%%

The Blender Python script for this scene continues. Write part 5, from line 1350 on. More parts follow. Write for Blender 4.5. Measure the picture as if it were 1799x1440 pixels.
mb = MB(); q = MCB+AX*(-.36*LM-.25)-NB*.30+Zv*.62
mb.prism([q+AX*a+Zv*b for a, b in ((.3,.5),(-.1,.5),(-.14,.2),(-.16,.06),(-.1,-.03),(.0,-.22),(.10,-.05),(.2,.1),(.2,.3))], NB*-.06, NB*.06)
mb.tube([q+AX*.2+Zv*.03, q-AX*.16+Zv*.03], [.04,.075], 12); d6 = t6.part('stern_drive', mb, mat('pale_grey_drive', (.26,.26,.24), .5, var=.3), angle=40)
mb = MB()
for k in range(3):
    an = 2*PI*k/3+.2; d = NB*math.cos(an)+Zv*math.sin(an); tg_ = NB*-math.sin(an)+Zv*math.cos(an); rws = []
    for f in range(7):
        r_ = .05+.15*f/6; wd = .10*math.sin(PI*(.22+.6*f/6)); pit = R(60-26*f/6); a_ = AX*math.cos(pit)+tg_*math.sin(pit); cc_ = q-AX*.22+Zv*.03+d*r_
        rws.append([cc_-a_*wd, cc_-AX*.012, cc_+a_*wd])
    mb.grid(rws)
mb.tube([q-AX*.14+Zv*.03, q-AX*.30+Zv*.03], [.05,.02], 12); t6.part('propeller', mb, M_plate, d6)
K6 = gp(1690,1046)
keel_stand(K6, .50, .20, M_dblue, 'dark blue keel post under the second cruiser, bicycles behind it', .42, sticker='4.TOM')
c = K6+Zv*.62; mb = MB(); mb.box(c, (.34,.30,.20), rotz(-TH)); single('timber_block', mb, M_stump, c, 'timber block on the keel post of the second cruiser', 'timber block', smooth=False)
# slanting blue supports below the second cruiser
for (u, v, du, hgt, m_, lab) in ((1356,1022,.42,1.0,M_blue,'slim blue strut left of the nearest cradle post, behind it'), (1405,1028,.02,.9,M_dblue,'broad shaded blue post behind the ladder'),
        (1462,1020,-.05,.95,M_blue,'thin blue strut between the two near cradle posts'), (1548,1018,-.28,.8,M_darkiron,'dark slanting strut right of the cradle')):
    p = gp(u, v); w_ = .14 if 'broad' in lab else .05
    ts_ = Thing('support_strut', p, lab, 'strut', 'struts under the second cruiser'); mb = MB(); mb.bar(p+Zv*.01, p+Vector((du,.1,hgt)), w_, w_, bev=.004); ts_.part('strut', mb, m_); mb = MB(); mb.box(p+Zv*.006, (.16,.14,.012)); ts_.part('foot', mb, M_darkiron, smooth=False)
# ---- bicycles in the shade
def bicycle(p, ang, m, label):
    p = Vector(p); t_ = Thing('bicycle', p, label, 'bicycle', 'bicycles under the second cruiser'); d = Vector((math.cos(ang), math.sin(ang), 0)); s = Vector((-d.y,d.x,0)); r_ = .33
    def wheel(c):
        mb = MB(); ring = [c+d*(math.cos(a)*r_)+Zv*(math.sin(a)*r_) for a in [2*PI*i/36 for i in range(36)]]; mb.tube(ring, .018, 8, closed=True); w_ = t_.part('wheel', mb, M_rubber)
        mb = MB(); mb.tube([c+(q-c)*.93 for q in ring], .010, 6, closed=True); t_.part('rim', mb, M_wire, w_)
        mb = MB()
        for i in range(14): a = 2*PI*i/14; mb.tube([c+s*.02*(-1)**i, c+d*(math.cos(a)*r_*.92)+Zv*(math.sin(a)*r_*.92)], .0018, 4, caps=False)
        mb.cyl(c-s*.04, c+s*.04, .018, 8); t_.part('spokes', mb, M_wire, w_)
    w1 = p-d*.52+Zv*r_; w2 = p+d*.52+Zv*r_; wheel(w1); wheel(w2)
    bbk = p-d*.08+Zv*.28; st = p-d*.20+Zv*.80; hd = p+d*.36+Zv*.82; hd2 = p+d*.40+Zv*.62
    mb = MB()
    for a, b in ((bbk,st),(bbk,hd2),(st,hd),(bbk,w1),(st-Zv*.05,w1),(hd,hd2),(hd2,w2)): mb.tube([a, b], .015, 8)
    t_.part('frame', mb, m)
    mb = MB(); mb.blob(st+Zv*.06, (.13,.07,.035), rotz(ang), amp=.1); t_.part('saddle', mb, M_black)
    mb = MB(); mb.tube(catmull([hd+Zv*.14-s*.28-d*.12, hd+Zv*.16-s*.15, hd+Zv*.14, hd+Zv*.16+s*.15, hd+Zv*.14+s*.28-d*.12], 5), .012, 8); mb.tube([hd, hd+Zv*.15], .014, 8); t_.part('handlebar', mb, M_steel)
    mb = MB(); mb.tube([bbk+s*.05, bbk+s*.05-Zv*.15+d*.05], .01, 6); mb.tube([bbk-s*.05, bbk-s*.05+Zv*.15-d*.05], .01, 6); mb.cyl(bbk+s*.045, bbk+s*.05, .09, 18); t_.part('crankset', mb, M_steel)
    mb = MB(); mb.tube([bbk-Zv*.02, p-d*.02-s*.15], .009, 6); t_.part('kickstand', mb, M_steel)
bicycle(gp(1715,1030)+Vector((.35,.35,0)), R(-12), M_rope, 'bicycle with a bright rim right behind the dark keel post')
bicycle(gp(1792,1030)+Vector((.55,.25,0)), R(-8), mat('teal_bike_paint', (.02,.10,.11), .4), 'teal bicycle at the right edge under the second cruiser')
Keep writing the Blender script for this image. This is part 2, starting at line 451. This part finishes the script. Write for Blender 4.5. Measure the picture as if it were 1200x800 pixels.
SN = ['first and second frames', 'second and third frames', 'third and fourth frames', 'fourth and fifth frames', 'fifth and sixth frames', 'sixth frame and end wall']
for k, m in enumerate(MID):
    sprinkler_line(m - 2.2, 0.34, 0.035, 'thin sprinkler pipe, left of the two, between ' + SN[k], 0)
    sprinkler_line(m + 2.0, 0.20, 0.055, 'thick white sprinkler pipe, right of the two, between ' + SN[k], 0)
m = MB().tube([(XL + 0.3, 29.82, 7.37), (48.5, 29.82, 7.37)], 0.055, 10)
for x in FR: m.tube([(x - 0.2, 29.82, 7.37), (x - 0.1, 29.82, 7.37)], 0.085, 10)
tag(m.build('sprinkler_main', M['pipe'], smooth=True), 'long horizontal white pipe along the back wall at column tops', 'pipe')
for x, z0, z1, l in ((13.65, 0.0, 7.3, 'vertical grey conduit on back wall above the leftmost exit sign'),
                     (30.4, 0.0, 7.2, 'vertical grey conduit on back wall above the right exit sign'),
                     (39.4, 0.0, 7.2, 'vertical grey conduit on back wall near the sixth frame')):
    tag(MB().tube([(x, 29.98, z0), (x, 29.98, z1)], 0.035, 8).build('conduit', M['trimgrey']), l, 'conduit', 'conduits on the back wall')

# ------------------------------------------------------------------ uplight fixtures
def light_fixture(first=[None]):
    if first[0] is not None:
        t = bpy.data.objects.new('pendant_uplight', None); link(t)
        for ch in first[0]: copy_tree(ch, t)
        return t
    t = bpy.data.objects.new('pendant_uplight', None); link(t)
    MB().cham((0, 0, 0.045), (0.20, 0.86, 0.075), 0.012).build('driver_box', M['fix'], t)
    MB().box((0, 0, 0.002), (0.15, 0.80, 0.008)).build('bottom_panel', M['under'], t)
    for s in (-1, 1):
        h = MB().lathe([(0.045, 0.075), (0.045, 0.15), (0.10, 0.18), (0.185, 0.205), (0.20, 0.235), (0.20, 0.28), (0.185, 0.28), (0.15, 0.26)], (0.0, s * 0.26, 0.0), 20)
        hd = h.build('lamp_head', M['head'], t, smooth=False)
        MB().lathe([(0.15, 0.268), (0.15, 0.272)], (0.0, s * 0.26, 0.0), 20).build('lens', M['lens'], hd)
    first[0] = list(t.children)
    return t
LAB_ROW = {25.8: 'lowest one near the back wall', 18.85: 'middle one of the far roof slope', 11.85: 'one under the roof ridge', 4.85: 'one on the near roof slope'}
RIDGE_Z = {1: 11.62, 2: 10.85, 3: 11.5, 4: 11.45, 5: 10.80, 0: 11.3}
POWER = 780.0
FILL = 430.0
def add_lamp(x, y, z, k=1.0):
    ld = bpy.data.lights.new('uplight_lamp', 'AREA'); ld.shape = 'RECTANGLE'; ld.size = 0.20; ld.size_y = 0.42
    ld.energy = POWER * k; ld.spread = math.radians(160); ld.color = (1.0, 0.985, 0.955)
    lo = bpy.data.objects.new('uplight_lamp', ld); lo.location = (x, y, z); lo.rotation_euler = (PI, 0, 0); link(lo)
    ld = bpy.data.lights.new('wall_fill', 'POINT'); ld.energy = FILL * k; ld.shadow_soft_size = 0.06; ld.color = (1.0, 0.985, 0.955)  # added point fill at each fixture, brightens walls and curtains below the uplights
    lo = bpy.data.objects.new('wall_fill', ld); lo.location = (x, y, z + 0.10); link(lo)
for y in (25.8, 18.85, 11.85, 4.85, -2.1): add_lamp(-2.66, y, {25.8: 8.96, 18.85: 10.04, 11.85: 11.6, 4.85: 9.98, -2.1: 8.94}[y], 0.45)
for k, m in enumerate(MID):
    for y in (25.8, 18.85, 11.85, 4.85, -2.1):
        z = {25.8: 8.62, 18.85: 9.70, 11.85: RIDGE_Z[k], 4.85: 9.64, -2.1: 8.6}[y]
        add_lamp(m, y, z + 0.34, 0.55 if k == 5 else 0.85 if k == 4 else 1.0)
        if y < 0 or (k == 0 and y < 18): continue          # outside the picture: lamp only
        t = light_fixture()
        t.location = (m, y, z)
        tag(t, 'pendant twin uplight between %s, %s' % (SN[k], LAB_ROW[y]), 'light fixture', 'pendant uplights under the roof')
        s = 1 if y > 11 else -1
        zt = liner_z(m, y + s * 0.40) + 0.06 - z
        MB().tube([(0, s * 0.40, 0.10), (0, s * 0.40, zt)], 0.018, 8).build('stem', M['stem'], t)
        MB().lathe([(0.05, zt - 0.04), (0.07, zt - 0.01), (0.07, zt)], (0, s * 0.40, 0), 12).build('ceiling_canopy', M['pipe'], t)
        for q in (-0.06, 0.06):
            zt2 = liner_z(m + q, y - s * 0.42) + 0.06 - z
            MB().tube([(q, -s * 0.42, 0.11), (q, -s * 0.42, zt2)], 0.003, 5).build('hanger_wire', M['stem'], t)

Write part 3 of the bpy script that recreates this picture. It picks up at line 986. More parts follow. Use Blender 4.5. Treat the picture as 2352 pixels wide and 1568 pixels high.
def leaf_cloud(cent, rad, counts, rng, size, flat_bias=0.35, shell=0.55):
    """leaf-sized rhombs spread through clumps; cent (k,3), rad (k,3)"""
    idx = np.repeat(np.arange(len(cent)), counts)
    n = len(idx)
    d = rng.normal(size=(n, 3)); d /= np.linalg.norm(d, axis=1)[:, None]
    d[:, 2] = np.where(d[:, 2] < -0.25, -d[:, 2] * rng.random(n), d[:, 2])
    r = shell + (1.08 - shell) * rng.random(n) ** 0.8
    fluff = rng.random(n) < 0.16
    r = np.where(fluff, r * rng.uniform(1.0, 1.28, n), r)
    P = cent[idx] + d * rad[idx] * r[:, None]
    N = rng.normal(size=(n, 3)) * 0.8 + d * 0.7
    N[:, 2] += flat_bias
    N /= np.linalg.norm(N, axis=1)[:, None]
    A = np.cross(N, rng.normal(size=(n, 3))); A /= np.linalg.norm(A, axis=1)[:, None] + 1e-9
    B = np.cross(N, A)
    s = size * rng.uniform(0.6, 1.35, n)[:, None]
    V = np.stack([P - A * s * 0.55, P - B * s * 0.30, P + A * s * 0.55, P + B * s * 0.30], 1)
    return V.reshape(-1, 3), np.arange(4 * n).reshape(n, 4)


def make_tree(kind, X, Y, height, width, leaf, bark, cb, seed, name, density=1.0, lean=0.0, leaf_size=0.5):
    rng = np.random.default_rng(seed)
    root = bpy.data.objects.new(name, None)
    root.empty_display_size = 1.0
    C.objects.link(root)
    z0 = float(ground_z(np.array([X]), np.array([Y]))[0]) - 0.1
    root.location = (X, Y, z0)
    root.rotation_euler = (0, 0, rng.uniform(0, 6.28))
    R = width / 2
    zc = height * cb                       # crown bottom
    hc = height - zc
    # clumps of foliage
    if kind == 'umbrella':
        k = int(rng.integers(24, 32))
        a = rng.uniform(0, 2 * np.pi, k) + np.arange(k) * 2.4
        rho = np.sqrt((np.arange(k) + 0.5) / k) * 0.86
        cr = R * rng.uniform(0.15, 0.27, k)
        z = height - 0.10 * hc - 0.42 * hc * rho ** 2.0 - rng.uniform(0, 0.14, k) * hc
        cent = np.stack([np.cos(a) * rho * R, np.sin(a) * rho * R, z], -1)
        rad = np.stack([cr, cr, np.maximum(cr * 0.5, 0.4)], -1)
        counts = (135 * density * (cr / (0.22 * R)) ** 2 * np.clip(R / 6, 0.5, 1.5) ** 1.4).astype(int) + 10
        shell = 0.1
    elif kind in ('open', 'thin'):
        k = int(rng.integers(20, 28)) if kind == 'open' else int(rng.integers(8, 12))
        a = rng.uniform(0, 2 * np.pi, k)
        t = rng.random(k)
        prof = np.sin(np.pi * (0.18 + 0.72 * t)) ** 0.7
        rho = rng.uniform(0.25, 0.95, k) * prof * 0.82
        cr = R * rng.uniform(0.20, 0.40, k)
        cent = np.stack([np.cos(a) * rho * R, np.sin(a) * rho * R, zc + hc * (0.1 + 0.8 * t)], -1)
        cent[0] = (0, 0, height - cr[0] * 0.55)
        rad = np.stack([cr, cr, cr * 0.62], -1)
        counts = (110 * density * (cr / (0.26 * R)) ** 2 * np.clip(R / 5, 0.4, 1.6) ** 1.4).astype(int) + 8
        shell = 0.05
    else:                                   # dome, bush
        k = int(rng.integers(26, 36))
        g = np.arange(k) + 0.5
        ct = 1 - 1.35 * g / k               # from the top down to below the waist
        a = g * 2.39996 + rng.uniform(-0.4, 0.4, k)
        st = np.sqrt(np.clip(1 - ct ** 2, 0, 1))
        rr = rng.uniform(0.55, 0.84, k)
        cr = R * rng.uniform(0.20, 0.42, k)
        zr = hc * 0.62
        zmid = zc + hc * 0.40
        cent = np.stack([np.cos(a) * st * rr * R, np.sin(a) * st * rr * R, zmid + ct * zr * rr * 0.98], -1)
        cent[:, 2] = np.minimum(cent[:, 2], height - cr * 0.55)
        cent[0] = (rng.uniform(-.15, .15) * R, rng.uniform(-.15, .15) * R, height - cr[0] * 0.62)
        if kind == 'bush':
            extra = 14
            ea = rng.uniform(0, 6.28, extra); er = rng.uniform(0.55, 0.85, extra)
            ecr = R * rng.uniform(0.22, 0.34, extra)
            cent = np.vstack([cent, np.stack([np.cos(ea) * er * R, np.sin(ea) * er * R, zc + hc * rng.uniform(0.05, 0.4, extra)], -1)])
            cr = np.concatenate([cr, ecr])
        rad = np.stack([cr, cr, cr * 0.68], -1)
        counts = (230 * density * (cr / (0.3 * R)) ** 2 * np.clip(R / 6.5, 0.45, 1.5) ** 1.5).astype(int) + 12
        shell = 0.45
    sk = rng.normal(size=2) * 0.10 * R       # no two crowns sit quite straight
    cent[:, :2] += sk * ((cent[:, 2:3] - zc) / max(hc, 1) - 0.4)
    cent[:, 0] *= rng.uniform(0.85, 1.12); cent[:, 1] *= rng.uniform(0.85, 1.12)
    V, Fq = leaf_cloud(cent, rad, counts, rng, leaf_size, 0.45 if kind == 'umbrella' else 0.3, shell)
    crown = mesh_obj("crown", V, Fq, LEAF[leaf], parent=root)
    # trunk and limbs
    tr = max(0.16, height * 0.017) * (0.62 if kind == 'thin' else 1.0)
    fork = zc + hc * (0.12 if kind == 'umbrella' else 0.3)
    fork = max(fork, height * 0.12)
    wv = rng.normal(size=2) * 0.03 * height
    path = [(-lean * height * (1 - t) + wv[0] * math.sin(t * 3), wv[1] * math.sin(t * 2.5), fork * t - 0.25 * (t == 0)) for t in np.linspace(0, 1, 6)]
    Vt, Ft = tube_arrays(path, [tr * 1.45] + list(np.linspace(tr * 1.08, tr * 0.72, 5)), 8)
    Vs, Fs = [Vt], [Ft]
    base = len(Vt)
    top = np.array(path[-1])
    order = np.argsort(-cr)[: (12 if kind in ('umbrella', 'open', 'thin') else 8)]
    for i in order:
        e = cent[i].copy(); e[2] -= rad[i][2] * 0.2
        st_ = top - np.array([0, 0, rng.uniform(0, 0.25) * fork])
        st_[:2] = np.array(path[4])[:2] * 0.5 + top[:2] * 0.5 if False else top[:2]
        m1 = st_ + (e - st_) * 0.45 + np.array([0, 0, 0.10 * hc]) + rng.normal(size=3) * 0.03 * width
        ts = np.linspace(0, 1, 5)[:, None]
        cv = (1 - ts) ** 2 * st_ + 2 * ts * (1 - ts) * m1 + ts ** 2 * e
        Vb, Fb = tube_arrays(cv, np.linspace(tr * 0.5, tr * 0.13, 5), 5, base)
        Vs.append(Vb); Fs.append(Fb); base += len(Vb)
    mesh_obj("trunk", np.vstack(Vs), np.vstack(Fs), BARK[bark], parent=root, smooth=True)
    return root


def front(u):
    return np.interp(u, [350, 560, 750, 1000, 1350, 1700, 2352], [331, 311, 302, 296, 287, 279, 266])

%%

Search the records above for "More". Copy each line where it is found.

The Blender Python script for this scene continues. Write part 5, from line 1350 on. More parts follow. Write for Blender 4.5. Measure the picture as if it were 1799x1440 pixels.
Write part 3 of the bpy script that recreates this picture. It picks up at line 986. More parts follow. Use Blender 4.5. Treat the picture as 2352 pixels wide and 1568 pixels high.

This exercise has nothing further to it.